Non ci si isola, non ci si sottrae, quello che indica G. è molto lontano dall’eremita, dal monaco solitario, G. indica una figura di un uomo moderno, consapevole e capace di modificare le cose attraverso la propria coscienza partendo dalle intenzioni prima ancora che dalle finalità.

Come d’altronde la stessa idea di mortalità dell’anima, di un’anima da guadagno è estremamente convincente, è un percorso nel quale ci dobbiamo guadagnare ciò che abbiamo, sudarlo. La via dell’illuminazione o del risveglio G. la rappresentava con una metafora semplicissima: per illuminarsi o risvegliarsi bisogna pedalare, la pedalata accende la dinamo che dà luce al faro. Quindi, più pedali e più luce produrrai, meno pedali e più ti troverai nell’oscurità.

Non vi è dubbio che G. non ha molto a che fare con l’idea di New age o di Osho &co, il suo pensiero è originale e unico. Ma perché non sia un fuoco dipinto, quindi incapace di dare calore, deve rappresentare un incipit, un pretesto perché ognuno ritrovi, nel risveglio del proprio corpo e dei propri sensi, il controllo dei propri pensieri e delle proprie emozioni e il senso profondo dell’appartenenza a se stessi e del contesto nel quale si vive, dentro un passaggio che è rappresentazione della nostra contemporaneità.

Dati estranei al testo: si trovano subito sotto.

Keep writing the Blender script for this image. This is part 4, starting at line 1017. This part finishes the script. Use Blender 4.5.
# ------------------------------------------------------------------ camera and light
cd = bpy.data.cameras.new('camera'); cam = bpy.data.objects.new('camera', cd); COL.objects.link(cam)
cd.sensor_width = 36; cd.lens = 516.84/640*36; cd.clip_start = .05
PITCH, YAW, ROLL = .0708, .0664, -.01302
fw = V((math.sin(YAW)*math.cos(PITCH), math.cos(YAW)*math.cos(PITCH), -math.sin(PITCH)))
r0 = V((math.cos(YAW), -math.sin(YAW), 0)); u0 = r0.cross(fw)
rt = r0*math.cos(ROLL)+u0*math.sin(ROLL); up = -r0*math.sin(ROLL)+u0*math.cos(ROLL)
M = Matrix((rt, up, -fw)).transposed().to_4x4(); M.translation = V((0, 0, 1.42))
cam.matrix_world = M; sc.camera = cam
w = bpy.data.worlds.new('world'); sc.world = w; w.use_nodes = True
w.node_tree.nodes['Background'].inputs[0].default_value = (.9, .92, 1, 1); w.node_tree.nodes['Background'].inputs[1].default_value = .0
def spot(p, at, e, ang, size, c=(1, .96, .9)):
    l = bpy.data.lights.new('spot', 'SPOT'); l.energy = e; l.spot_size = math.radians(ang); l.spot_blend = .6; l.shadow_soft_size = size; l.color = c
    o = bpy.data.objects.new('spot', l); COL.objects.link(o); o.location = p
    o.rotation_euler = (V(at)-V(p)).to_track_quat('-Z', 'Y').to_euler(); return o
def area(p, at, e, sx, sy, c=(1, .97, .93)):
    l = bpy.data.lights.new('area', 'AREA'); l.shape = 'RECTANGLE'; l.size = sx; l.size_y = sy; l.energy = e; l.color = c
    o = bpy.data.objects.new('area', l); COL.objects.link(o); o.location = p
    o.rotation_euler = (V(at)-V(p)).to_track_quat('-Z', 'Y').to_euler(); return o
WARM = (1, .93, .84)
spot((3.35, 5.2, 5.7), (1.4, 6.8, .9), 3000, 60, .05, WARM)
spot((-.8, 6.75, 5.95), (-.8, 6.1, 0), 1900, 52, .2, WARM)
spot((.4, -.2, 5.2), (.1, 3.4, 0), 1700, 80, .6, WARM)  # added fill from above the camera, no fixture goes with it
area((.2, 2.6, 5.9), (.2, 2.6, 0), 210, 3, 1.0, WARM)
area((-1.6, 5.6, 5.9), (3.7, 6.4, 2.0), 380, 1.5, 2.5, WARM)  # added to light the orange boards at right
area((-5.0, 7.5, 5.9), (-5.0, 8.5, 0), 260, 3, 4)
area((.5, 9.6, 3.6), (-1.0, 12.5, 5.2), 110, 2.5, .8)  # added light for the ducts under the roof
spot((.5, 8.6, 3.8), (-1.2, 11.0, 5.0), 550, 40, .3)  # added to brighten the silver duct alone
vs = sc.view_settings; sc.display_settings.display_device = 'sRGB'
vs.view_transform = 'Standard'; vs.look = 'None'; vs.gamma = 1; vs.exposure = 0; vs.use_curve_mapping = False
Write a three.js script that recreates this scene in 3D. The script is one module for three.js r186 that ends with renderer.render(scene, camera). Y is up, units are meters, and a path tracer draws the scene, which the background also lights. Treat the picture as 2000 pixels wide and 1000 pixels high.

Non è una religione, è semplicemente un metodo per conoscere se stessi, un metodo che però va interpretato e sempre personalizzato. E’ questo che di G. mi piace, è questo che Ouspensky, autore del libro “Frammenti di un insegnamento sconosciuto”, cerca di spiegarci. E’ di questo che G. mi convince molto, mentre mi convince molto meno la sua teoria cosmopolitica, come le leggi numeriche come quella del 7.

Però sono dettagli, opinioni ed è con questo pensiero, un po’ diverso dal solito, che vi auguro Buon Natale.